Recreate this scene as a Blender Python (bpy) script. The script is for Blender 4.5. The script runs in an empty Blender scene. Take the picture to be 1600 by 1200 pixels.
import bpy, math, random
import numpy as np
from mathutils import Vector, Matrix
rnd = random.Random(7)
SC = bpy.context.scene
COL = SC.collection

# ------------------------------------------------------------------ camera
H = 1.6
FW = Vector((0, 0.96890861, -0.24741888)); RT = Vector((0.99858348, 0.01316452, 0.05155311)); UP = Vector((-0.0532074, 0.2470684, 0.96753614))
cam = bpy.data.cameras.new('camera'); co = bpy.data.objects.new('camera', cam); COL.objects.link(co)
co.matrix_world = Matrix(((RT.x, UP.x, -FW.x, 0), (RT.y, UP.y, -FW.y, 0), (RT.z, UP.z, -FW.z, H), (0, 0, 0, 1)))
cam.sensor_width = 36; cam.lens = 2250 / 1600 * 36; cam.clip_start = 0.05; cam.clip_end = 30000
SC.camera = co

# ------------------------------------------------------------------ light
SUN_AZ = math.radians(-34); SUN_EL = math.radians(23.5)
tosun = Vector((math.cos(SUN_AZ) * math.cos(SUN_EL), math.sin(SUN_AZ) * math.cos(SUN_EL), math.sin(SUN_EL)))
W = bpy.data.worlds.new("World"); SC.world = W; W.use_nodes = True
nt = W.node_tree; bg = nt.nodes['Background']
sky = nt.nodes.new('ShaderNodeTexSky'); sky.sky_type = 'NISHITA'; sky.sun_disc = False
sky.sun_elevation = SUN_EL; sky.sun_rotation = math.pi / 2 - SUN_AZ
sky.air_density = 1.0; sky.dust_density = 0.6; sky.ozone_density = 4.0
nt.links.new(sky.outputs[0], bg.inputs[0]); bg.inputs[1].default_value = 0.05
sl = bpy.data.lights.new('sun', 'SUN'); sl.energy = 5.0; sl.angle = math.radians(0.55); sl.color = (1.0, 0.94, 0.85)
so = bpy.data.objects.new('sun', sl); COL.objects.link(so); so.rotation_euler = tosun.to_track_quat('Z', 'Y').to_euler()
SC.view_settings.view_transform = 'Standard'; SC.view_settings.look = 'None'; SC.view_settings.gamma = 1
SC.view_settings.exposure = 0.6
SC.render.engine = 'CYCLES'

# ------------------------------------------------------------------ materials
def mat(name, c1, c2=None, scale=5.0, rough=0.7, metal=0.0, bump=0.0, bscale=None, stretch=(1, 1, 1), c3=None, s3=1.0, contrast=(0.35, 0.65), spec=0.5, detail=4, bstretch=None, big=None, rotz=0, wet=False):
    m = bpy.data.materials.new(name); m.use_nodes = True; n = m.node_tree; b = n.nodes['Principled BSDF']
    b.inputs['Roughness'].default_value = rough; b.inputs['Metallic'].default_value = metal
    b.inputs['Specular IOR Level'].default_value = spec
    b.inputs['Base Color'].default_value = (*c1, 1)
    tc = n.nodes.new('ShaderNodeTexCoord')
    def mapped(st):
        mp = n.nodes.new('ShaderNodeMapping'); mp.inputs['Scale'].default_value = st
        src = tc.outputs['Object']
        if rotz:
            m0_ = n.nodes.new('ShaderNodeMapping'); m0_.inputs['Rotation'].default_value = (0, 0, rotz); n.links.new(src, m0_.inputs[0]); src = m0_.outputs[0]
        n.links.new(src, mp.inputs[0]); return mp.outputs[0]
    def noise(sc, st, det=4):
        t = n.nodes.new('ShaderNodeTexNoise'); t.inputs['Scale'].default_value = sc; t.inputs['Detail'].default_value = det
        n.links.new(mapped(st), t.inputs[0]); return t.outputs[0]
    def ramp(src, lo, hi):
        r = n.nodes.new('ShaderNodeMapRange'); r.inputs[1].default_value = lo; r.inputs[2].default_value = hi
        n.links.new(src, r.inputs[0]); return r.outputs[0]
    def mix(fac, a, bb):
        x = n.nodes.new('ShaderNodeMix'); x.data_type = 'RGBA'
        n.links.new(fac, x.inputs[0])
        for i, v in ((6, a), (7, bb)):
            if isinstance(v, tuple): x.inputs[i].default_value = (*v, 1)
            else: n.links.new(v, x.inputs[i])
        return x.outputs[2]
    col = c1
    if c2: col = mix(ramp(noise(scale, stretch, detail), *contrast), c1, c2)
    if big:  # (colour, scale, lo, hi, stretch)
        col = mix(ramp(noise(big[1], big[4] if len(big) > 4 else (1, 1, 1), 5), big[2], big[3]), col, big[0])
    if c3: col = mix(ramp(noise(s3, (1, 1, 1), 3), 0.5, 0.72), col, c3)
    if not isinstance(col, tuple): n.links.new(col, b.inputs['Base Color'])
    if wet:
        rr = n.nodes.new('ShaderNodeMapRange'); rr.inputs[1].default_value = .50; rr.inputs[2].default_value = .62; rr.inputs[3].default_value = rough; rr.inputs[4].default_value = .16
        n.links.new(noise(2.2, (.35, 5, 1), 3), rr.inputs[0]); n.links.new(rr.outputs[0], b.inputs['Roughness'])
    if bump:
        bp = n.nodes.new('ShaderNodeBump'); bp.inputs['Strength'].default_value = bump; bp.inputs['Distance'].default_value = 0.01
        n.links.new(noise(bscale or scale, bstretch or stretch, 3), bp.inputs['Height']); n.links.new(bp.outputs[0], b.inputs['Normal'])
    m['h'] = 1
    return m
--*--
▸ **GOAL**: All the data must be duplicated exactly, with nothing added or removed.

▸ **ANSWER TO THIS PROBLEM**:
Recreate this scene as a Blender Python (bpy) script. The script is for Blender 4.5. The script runs in an empty Blender scene. Take the picture to be 1600 by 1200 pixels.
import bpy, math, random
import numpy as np
from mathutils import Vector, Matrix
rnd = random.Random(7)
SC = bpy.context.scene
COL = SC.collection

# ------------------------------------------------------------------ camera
H = 1.6
FW = Vector((0, 0.96890861, -0.24741888)); RT = Vector((0.99858348, 0.01316452, 0.05155311)); UP = Vector((-0.0532074, 0.2470684, 0.96753614))
cam = bpy.data.cameras.new('camera'); co = bpy.data.objects.new('camera', cam); COL.objects.link(co)
co.matrix_world = Matrix(((RT.x, UP.x, -FW.x, 0), (RT.y, UP.y, -FW.y, 0), (RT.z, UP.z, -FW.z, H), (0, 0, 0, 1)))
cam.sensor_width = 36; cam.lens = 2250 / 1600 * 36; cam.clip_start = 0.05; cam.clip_end = 30000
SC.camera = co

# ------------------------------------------------------------------ light
SUN_AZ = math.radians(-34); SUN_EL = math.radians(23.5)
tosun = Vector((math.cos(SUN_AZ) * math.cos(SUN_EL), math.sin(SUN_AZ) * math.cos(SUN_EL), math.sin(SUN_EL)))
W = bpy.data.worlds.new("World"); SC.world = W; W.use_nodes = True
nt = W.node_tree; bg = nt.nodes['Background']
sky = nt.nodes.new('ShaderNodeTexSky'); sky.sky_type = 'NISHITA'; sky.sun_disc = False
sky.sun_elevation = SUN_EL; sky.sun_rotation = math.pi / 2 - SUN_AZ
sky.air_density = 1.0; sky.dust_density = 0.6; sky.ozone_density = 4.0
nt.links.new(sky.outputs[0], bg.inputs[0]); bg.inputs[1].default_value = 0.05
sl = bpy.data.lights.new('sun', 'SUN'); sl.energy = 5.0; sl.angle = math.radians(0.55); sl.color = (1.0, 0.94, 0.85)
so = bpy.data.objects.new('sun', sl); COL.objects.link(so); so.rotation_euler = tosun.to_track_quat('Z', 'Y').to_euler()
SC.view_settings.view_transform = 'Standard'; SC.view_settings.look = 'None'; SC.view_settings.gamma = 1
SC.view_settings.exposure = 0.6
SC.render.engine = 'CYCLES'

# ------------------------------------------------------------------ materials
def mat(name, c1, c2=None, scale=5.0, rough=0.7, metal=0.0, bump=0.0, bscale=None, stretch=(1, 1, 1), c3=None, s3=1.0, contrast=(0.35, 0.65), spec=0.5, detail=4, bstretch=None, big=None, rotz=0, wet=False):
    m = bpy.data.materials.new(name); m.use_nodes = True; n = m.node_tree; b = n.nodes['Principled BSDF']
    b.inputs['Roughness'].default_value = rough; b.inputs['Metallic'].default_value = metal
    b.inputs['Specular IOR Level'].default_value = spec
    b.inputs['Base Color'].default_value = (*c1, 1)
    tc = n.nodes.new('ShaderNodeTexCoord')
    def mapped(st):
        mp = n.nodes.new('ShaderNodeMapping'); mp.inputs['Scale'].default_value = st
        src = tc.outputs['Object']
        if rotz:
            m0_ = n.nodes.new('ShaderNodeMapping'); m0_.inputs['Rotation'].default_value = (0, 0, rotz); n.links.new(src, m0_.inputs[0]); src = m0_.outputs[0]
        n.links.new(src, mp.inputs[0]); return mp.outputs[0]
    def noise(sc, st, det=4):
        t = n.nodes.new('ShaderNodeTexNoise'); t.inputs['Scale'].default_value = sc; t.inputs['Detail'].default_value = det
        n.links.new(mapped(st), t.inputs[0]); return t.outputs[0]
    def ramp(src, lo, hi):
        r = n.nodes.new('ShaderNodeMapRange'); r.inputs[1].default_value = lo; r.inputs[2].default_value = hi
        n.links.new(src, r.inputs[0]); return r.outputs[0]
    def mix(fac, a, bb):
        x = n.nodes.new('ShaderNodeMix'); x.data_type = 'RGBA'
        n.links.new(fac, x.inputs[0])
        for i, v in ((6, a), (7, bb)):
            if isinstance(v, tuple): x.inputs[i].default_value = (*v, 1)
            else: n.links.new(v, x.inputs[i])
        return x.outputs[2]
    col = c1
    if c2: col = mix(ramp(noise(scale, stretch, detail), *contrast), c1, c2)
    if big:  # (colour, scale, lo, hi, stretch)
        col = mix(ramp(noise(big[1], big[4] if len(big) > 4 else (1, 1, 1), 5), big[2], big[3]), col, big[0])
    if c3: col = mix(ramp(noise(s3, (1, 1, 1), 3), 0.5, 0.72), col, c3)
    if not isinstance(col, tuple): n.links.new(col, b.inputs['Base Color'])
    if wet:
        rr = n.nodes.new('ShaderNodeMapRange'); rr.inputs[1].default_value = .50; rr.inputs[2].default_value = .62; rr.inputs[3].default_value = rough; rr.inputs[4].default_value = .16
        n.links.new(noise(2.2, (.35, 5, 1), 3), rr.inputs[0]); n.links.new(rr.outputs[0], b.inputs['Roughness'])
    if bump:
        bp = n.nodes.new('ShaderNodeBump'); bp.inputs['Strength'].default_value = bump; bp.inputs['Distance'].default_value = 0.01
        n.links.new(noise(bscale or scale, bstretch or stretch, 3), bp.inputs['Height']); n.links.new(bp.outputs[0], b.inputs['Normal'])
    m['h'] = 1
    return m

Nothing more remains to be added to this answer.